Posee rostro, adquiere un contorno definido y desprende el ánimo que, por la razón que fuere, nos invade durante un tiempo inconcreto. Como sucede con cualquiera de las emociones que generamos, la tristeza es una reacción, una respuesta consciente o inconsciente de nuestro organismo que trata de defenderse, ajustarse, equilibrarse, reivindicarse, elevarse, rebelarse, -por qué no- distanciarse… Nuestra tristeza, esa tristeza que incluso llega sin ser convocada, aparece por una experiencia de pérdida, ante un sentimiento de ausencia.
La vida como continuo intercambio, goteo de experiencias, un incesante juego de percepción que no siempre manejamos ni controlamos del modo en el que creemos hacerlo. No dejamos de experimentar transacciones, y en esa suerte de interacción vivimos, representando la realidad a través de esa deformidad receptiva y creativa con la que se nos abre y nos abrimos al mundo. La vida como constructo poderoso sometido a las reglas con que la intemperie somete a toda criatura; la vida como existencia que reclama sentido y anhela llenarse.
Y de esa humana tendencia, de cada elección que hacemos por las personas y las cosas, de tanto buscar y llenar nuestro ser intrépido, de toda decisión que sedimenta las experiencias hasta convertirlas en creencias, está hecho el ser humano.
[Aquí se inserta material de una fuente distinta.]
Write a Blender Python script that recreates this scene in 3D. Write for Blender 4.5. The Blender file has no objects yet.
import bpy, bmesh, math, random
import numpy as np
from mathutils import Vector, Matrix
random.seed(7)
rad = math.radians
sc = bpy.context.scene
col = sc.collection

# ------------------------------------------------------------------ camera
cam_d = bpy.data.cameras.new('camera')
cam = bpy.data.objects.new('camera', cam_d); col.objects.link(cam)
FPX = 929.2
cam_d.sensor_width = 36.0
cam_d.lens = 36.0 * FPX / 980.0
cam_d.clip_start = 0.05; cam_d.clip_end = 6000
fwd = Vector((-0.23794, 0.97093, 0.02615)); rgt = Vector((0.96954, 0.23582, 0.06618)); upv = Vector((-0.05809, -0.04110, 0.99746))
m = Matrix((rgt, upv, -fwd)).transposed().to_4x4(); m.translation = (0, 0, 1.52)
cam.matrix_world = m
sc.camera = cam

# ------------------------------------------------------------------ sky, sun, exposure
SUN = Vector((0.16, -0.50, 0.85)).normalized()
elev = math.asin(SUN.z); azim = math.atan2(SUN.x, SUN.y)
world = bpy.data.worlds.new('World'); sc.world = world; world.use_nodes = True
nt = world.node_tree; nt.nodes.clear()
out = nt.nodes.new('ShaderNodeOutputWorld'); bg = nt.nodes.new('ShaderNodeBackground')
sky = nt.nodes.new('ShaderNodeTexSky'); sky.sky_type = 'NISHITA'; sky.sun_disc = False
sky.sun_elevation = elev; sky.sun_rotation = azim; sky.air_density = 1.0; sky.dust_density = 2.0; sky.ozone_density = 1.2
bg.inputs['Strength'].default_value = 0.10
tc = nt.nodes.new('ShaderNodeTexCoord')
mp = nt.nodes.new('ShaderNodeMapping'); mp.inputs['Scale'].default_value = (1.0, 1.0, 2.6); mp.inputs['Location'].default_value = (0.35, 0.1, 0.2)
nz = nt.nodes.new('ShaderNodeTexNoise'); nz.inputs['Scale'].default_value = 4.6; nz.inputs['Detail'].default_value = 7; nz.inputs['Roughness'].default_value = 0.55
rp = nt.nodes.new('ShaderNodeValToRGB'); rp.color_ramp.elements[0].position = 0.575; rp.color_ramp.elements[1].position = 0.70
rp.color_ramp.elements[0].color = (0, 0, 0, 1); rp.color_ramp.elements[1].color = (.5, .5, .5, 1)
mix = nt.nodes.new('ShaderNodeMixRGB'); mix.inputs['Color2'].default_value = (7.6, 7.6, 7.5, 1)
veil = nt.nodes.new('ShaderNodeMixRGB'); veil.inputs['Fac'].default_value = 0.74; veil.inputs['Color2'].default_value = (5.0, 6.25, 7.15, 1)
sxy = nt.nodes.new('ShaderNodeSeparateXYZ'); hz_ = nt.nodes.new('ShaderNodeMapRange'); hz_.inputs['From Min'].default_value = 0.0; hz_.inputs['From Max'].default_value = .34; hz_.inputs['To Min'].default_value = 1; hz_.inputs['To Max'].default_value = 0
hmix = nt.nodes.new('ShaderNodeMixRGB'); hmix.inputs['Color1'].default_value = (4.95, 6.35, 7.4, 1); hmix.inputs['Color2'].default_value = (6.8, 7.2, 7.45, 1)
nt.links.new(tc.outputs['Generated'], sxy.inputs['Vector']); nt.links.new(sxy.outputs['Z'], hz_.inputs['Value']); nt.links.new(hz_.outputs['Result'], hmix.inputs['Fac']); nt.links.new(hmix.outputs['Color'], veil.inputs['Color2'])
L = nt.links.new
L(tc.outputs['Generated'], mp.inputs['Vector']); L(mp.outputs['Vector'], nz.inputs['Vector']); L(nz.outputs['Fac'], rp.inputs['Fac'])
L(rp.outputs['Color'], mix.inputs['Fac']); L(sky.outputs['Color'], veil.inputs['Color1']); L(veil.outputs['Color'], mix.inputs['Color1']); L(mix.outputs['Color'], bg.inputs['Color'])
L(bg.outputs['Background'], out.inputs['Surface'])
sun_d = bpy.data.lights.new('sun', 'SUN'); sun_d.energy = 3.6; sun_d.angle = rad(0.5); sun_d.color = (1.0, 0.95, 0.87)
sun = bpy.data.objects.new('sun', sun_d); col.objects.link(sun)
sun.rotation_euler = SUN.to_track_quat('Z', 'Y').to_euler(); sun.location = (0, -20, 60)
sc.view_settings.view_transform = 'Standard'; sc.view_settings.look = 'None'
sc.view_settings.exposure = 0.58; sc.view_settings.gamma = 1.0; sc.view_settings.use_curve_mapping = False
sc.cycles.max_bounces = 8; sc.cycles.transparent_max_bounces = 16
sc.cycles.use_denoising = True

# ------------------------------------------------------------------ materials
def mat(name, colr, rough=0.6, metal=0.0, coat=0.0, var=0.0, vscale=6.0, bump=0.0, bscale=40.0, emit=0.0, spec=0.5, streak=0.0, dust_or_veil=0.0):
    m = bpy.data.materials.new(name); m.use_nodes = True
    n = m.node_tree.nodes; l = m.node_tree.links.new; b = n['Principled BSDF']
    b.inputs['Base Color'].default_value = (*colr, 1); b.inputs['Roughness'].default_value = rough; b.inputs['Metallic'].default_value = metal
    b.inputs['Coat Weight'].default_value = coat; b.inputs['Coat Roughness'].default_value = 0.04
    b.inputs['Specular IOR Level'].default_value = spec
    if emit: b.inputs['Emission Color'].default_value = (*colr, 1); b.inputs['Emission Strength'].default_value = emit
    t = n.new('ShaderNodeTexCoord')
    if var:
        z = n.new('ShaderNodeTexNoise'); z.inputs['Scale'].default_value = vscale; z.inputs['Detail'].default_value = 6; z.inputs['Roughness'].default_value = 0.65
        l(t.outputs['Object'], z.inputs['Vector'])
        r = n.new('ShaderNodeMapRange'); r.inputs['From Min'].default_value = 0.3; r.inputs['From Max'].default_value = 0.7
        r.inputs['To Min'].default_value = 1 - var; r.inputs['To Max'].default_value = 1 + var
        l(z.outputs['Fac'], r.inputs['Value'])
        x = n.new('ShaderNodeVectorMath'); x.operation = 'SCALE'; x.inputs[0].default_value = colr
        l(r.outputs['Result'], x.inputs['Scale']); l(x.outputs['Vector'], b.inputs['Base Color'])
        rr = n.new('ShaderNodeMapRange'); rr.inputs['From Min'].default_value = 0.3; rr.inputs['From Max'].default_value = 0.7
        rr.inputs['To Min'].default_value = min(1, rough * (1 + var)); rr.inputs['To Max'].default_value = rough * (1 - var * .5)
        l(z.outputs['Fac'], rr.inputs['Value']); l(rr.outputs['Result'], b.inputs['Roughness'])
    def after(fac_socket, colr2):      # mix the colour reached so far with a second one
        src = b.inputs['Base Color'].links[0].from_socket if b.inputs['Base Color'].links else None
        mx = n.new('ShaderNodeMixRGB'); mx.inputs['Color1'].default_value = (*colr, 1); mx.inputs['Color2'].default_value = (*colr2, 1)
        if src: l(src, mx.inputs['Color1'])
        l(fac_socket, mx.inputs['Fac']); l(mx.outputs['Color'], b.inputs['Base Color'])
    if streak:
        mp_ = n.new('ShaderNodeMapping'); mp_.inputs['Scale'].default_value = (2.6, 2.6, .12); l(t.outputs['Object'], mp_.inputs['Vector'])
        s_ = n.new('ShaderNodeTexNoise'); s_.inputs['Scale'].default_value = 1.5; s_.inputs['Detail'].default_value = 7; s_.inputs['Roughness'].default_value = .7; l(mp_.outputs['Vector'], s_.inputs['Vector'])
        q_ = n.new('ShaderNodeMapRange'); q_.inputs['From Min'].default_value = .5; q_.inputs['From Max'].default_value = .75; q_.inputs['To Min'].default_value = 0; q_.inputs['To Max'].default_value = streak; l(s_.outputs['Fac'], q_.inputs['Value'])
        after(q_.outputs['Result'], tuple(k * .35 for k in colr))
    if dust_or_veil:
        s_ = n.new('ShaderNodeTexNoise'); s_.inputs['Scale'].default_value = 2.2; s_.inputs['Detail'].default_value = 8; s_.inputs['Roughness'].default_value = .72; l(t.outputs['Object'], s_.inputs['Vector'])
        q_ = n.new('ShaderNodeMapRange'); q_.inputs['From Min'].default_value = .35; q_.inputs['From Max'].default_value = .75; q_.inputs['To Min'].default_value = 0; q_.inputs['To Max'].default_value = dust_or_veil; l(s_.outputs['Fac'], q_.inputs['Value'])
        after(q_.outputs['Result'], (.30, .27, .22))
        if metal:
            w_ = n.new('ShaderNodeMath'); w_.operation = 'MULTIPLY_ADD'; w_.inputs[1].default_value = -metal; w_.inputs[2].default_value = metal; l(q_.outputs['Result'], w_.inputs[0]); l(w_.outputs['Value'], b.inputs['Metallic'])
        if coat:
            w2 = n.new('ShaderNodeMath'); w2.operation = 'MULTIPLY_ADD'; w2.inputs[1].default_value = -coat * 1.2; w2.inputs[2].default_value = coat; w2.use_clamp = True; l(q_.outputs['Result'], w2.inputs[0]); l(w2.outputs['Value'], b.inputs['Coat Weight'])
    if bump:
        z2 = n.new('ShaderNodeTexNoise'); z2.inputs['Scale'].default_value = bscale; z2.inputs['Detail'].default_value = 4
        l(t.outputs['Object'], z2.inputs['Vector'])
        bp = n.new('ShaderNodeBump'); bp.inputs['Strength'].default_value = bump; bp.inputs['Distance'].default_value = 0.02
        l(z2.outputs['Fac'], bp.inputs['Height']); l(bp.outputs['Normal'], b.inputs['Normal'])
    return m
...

Precisamente de todo aquello que vamos llenando y que consideramos ya pertenencia personal se nutrirá luego la emoción de la tristeza. En gran medida, estamos hechos de los vínculos que creamos, de los apegos, de adherencias, de afectos entrelazados a la realidad que a ratos vivimos y a ratos nos vive.
Es una emoción humana reconocible y muy extendida. No llamamos a la tristeza, pero un buen día –o malo- viene como brisa melancólica, como eco del vacío que requiere espacio. Y llega para quedarse, buscando el sitio que le pertenece, y el que decidimos que tenga. Ya no se irá, pero podemos concederle el espacio justo, incluso tratando de reconocer su legítima misión, aquélla para la que fue diseñada por nuestro organismo.
La tristeza brota de una sensación de pérdida, de la ausencia de alguien o algo –de nuevo consciente o inconsciente- que llenaba una parte de fundamental de nosotros. A veces se trata de un acontecimiento concreto, localizado aunque inesperado, pero en la mayor parte de las ocasiones en las que nos invade la tristeza, no sabemos de qué se trata exactamente. No damos con la razón hasta que un día, cierto momento, ese instante revelador, alguna visión, un olor que inhalamos, o una sensación que nos recorre, hace que de pronto nos percatemos de la pérdida objetiva, de esa ausencia real que nos conmueve por dentro y a la que nuestro organismo responde de la manera más natural que le es posible, con una emoción.
        Sólo hay una fortaleza capaz de tenernos en pie en medio del sinsentido de algunas experiencias límite, aquélla que nos hace conscientes de nuestra humana fragilidad. E incluso en la tristeza que busca integración y espacio en nosotros salimos a flote; nos resistimos a naufragar. Claro que veces -ni bueno ni malo- el único espacio que la libertad nos concede es la propia conciencia del límite y la fragilidad que ante él nos presentamos. Quién sabe si la búsqueda más determinante que emprende el ser humano es la de un sentido, un propósito. Así se explica que ante la opción libre, igualmente atrevida e inconsistente junto al precipicio, haya personas que prefieran siempre la fe a la nada, siempre la fe.